* GOAL *
Repeat exactly, please, the lines that begin at the start of the listing and end at the line holding "from mathutils import Vector, Matrix".

....

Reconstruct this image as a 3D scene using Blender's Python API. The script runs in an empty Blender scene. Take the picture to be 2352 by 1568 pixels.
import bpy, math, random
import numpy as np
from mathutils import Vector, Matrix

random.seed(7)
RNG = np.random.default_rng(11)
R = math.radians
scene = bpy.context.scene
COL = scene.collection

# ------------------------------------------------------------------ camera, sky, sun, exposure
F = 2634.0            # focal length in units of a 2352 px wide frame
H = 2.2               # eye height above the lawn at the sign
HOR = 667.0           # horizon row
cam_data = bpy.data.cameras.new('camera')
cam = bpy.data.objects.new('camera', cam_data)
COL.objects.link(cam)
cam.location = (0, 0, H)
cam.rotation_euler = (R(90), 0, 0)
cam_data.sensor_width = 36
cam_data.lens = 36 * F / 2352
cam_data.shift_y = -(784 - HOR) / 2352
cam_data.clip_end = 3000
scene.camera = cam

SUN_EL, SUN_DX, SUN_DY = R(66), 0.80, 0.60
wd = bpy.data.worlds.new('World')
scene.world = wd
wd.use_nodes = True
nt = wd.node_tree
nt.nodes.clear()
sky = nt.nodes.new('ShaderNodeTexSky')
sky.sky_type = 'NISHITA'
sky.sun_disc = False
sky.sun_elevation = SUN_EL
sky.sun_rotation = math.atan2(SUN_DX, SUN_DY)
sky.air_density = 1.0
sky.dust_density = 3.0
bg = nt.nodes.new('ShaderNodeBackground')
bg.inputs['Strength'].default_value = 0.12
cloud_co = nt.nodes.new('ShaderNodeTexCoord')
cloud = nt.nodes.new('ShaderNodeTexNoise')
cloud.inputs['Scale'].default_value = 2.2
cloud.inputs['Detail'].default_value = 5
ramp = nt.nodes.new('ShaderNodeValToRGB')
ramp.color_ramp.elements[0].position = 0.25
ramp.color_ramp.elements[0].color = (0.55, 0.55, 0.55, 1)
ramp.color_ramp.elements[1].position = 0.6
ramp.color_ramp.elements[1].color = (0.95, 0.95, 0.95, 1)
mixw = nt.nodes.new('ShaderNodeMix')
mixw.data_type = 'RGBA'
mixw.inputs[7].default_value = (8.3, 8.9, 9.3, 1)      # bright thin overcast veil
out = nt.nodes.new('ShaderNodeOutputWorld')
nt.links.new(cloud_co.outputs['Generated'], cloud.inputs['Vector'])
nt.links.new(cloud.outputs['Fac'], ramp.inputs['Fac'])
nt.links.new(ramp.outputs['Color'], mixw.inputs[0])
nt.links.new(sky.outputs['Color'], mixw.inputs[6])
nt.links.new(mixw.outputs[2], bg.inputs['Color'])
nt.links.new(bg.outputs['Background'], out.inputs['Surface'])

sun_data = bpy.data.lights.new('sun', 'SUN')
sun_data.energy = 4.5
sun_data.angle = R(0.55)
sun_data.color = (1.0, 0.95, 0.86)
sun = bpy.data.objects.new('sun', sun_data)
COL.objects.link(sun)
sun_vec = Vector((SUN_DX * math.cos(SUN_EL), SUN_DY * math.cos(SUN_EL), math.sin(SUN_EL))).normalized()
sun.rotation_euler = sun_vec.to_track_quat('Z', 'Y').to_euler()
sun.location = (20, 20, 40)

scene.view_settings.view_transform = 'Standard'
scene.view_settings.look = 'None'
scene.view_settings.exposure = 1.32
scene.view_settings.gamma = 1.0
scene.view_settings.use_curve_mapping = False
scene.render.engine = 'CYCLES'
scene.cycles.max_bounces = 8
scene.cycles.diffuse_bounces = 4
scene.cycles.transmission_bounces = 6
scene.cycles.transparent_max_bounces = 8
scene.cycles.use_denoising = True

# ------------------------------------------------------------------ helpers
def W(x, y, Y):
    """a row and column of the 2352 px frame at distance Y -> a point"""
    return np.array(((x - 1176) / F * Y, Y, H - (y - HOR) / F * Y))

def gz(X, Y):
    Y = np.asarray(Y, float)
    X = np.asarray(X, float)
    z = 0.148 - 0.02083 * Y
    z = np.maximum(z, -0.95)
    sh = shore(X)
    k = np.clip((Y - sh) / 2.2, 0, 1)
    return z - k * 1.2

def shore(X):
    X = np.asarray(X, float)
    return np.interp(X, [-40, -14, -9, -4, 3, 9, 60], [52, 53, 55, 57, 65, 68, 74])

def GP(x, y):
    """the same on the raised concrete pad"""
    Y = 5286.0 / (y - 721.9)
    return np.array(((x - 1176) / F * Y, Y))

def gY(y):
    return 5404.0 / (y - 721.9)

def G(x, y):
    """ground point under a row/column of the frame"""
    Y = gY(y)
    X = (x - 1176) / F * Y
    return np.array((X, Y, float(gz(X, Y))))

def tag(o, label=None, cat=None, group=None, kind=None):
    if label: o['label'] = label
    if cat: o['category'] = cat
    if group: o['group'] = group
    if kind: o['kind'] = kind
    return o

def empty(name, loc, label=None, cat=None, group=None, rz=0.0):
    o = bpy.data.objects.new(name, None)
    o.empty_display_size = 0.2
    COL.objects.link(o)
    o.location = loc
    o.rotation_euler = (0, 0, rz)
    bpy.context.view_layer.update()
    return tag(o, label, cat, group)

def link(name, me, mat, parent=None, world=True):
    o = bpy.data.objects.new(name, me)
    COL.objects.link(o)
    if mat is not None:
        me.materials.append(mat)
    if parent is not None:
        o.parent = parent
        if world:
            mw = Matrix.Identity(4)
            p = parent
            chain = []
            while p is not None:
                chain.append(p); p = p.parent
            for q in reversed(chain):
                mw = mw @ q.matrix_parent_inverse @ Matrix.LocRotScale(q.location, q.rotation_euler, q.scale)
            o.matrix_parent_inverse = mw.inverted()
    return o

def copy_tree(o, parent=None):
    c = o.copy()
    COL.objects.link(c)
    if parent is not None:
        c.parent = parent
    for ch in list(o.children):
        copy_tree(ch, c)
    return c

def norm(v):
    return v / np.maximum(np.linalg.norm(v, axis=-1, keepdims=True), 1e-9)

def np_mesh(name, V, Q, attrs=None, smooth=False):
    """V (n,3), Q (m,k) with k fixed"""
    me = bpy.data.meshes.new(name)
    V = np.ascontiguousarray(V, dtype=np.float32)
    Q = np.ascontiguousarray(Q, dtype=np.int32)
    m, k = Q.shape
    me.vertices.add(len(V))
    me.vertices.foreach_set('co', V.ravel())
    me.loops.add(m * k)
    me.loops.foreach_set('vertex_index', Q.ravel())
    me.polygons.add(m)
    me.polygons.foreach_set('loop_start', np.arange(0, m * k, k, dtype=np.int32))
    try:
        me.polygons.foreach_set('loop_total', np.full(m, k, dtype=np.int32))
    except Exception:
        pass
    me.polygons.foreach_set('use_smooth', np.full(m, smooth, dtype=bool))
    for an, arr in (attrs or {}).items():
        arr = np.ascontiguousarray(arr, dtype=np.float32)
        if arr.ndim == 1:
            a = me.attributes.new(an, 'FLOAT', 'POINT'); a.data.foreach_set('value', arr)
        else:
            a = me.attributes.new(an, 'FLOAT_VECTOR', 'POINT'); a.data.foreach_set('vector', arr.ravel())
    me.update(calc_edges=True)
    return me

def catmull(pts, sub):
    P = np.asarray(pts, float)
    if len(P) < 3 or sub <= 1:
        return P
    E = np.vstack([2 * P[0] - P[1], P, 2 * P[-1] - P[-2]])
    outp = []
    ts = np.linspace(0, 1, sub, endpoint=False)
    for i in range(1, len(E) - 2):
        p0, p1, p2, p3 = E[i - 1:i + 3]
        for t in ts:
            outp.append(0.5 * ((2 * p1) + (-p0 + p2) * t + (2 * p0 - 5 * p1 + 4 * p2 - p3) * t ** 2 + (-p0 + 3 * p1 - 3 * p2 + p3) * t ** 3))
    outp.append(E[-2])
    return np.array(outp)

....

* ANSWER TO THE PROBLEM *
Reconstruct this image as a 3D scene using Blender's Python API. The script runs in an empty Blender scene. Take the picture to be 2352 by 1568 pixels.
import bpy, math, random
import numpy as np
from mathutils import Vector, Matrix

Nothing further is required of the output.